Na pintura mais recente de Alice Vinagre, uma artista da chamada Geração 80 responsável pela volta da presença e do prestígio da pintura ao panorama da arte brasileira, há uma guinada para o azul. Além da paleta, suas narrativas visuais trazem personagens e erupções enredadas em mares. “Não sei explicar porque, mas esses elementos estão na minha memória, nunca fui surfista ou pescadora, mas desde muito criança tenho convivência com o mar. Essa fluidez me interessa”, diz a paraibana radicada no Recife há mais de duas décadas. Depois de sete anos, ela volta a apresentar uma individual na cidade.
Alice inaugura hoje a exposição Com Olhos de Náufrago ou Onde Fica o Próximo Porto, no Museu de Arte Moderna Aloísio Magalhães, na Rua da Aurora.
Com curadoria de Julya Vasconcelos, a mostra ocupa com mais de trinta obras os três andares do sobrado em que funciona o Mamam. Trabalhos de fases diversas de Alice Vinagre, desde os anos 1980 e 1990 até produções recentes. Os últimos, de forma não deliberada, mais gestados mais pela força dos impulsos inconscientes que pelo planejamento, quadros em tons de azul diferentes sobre diferentes situações em águas.

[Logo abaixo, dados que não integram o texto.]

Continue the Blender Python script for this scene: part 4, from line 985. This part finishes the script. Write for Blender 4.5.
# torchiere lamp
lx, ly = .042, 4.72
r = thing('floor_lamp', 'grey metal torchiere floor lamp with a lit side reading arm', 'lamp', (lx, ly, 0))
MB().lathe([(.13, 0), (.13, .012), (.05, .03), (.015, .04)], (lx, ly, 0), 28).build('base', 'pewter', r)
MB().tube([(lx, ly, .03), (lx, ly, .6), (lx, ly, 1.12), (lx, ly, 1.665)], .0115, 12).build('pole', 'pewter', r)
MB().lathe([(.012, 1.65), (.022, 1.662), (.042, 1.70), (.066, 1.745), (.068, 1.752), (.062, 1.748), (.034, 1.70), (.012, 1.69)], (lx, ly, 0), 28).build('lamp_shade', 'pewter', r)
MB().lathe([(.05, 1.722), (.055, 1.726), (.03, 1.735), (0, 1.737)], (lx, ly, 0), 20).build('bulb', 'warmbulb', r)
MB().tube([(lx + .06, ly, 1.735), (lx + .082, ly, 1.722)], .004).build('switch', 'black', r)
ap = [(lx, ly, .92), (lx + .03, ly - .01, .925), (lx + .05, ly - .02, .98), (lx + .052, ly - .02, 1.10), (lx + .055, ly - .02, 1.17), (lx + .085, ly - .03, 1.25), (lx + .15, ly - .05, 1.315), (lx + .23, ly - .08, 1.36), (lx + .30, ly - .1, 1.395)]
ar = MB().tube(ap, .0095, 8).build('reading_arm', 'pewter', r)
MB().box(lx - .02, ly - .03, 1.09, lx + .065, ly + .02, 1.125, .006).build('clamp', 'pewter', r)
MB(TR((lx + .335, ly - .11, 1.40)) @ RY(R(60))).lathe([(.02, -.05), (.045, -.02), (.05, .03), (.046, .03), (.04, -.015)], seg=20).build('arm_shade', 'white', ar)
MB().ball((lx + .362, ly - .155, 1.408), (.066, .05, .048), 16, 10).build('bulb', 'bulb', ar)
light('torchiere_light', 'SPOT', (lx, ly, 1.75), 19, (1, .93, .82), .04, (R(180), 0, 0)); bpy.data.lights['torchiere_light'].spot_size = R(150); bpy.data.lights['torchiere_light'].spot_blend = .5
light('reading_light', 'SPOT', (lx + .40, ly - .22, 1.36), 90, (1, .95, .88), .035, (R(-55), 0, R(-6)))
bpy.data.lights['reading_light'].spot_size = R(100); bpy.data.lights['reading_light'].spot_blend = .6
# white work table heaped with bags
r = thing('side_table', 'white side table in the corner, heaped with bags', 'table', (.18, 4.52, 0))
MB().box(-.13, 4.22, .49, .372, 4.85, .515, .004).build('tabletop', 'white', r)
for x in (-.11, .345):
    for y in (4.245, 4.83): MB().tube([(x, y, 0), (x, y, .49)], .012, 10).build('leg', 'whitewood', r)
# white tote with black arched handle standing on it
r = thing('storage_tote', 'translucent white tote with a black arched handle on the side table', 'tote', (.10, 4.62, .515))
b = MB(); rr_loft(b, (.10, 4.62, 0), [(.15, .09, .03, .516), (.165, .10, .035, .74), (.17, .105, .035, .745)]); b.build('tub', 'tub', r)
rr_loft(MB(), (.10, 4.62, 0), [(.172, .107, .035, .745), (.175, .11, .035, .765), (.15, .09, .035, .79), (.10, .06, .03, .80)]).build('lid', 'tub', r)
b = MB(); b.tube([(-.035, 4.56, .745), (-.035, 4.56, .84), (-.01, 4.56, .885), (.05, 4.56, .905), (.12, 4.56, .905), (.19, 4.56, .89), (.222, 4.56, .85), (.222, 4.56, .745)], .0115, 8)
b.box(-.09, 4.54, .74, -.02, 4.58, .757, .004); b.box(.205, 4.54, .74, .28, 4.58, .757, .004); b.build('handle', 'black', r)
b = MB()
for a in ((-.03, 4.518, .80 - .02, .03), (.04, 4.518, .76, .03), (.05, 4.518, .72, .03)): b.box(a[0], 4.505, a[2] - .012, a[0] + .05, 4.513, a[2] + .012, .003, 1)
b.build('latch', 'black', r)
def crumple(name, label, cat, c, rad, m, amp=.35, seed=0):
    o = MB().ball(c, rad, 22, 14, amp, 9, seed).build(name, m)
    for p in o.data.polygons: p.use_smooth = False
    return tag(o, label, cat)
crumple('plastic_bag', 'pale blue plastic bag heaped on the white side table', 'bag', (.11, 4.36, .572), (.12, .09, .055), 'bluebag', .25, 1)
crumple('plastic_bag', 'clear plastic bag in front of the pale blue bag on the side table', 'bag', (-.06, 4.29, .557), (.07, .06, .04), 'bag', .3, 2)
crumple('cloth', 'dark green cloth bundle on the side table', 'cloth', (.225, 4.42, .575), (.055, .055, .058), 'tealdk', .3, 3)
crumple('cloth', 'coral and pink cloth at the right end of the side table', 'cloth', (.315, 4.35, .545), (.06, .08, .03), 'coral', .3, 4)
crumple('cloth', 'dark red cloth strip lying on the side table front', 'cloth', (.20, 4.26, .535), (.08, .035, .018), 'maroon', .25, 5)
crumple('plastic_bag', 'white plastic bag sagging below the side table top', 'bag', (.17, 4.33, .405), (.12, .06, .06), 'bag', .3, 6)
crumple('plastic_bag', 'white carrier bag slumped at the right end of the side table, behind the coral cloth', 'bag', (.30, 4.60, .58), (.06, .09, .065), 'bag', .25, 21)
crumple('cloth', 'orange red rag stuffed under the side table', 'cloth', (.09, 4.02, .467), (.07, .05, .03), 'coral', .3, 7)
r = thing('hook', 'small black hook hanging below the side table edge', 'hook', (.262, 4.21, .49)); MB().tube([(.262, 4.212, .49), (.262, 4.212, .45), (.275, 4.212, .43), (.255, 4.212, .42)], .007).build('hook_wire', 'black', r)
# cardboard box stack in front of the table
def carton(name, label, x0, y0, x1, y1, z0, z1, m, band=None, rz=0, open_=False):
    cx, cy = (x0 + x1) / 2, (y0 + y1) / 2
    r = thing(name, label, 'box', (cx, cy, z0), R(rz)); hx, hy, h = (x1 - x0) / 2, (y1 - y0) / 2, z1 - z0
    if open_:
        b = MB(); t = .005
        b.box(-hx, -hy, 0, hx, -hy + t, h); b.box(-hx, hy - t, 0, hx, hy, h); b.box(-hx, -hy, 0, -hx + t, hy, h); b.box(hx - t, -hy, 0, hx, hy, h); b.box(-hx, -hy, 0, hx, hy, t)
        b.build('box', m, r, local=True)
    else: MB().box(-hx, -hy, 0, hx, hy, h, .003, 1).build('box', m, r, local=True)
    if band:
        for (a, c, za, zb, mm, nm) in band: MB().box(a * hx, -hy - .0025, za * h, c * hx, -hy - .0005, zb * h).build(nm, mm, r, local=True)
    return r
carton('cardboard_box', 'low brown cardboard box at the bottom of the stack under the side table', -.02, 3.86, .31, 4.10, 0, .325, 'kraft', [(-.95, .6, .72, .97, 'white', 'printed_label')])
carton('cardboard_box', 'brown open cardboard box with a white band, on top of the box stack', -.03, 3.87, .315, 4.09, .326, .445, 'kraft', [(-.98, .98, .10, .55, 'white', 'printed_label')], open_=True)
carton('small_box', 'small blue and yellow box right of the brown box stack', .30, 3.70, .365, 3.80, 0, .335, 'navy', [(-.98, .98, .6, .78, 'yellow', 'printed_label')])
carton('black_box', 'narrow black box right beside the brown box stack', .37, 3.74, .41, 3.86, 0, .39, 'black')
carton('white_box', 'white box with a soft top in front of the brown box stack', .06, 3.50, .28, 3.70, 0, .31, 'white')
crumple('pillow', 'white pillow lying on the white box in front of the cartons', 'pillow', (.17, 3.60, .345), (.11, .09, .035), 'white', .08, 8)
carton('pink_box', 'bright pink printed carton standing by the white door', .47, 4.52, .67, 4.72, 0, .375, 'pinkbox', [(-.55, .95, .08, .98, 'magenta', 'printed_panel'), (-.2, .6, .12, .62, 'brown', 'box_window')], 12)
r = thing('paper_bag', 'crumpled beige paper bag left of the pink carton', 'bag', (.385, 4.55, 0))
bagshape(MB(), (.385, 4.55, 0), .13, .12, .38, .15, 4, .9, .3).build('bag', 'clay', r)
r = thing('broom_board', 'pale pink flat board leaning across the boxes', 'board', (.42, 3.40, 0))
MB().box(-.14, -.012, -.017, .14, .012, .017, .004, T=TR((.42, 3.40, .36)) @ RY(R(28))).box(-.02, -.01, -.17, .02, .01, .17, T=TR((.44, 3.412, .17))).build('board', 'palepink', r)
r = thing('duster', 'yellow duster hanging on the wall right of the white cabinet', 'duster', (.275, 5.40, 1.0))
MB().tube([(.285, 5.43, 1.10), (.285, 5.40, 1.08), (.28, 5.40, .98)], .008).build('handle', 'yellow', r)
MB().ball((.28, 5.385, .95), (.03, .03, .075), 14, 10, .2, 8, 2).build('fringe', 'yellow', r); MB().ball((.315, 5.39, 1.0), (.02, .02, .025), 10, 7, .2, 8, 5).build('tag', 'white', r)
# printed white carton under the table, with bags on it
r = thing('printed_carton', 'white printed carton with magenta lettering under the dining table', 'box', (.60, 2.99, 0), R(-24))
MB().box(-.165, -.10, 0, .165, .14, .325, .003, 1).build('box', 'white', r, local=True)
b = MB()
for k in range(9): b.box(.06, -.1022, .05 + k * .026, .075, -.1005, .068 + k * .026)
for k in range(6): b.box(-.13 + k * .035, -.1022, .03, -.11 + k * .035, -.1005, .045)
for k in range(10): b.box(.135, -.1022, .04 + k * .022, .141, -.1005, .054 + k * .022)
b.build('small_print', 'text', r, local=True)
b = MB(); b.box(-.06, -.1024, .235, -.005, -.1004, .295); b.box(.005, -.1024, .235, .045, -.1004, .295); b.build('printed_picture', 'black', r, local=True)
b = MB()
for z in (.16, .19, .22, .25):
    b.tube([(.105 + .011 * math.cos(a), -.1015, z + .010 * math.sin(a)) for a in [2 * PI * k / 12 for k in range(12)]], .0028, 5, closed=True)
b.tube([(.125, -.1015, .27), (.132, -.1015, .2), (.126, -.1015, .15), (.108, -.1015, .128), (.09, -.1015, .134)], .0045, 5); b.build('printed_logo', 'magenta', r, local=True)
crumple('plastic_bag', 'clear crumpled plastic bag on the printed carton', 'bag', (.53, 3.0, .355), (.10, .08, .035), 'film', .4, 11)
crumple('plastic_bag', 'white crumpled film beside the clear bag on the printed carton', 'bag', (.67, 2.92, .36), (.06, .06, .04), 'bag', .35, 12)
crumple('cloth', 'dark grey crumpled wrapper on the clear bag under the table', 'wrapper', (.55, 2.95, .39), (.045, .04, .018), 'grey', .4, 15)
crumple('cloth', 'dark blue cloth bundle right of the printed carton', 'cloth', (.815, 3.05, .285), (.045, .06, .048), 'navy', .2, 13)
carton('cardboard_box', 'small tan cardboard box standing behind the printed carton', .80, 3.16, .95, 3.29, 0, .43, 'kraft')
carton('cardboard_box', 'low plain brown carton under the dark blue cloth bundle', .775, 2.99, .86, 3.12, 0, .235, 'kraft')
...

Escolhido pela artista, o título da mostra, não gratuitamente, é também o título de uma das obras: o quadro de um pequeno barco navegando num mar agitado. “A imagem desse barco no mar revolto fala de uma jornada espiritual, o risco da busca pelas terras desconhecidas”, comenta a artista, informando que a imagem evoca as ideias da monja budista Pema Chödrön, uma de suas referências. No último andar da exposição, uma parede, aliás, traz uma série de frases com inspirações e referências da artista.
NAUFRÁGIO
“O risco do naufrágio como metáfora da busca espiritual e do náufrago como uma espécie de alegoria da condição humana é um dos eixos possíveis de leitura da exposição, e também o naufrágio em seu sentido prosaico, de afundamento nas águas, e as sensações e imagens que podem se despregar daí. Há um maciço uso dos translúcidos, do espaço vazio, do azul, dos barulhos e dos silêncios, que remetem a esse significado”, explica a curadora.
Apesar da presença dos barulhos fluídos das águas nas imagens, e de manter o equilíbrio instável entre elementos díspares que vem marcando sua pintura desde os primeiros tempos, esses quadros mais recentes de Alice podem ser considerados mais silenciosos. Não trazem o ruído dos elementos sobrepostos de suas primeiras telas dos anos 80, quando a linguagem das charges, dos quadrinhos e do grafite rústico, instantâneo, das ruas, chamaram a atenção da obra de Alice como uma das renovadoras vigorosas da pintura brasileira - uma artista em cujos quadros questões muito subjetivas colam-se a paisagens sociais mais abrangentes.
No primeiro andar do Mamam, estão obras da fase mais colorida, inicial e explosiva de Alice - várias delas sem exposição ao público há décadas. “São trabalhos que tem uma presença em termos de cor e de ruído. São mais barulhentos”, comenta. A mostra, portanto, é uma oportunidade de conferir uma panorâmica dos primeiros anos à maturidade de uma artista cuja obra contribui para a ampliação da arte brasileira até os dias de hoje.
Com olhos de náufrago ou onde fica o próximo porto – Alice Vinagre. Abertura: 6 de dezembro, 19h. Museu de Arte Moderna Aloísio Magalhães. Rua da Aurora, 265, Boa Vista, Recife. Até 24 de fevereiro.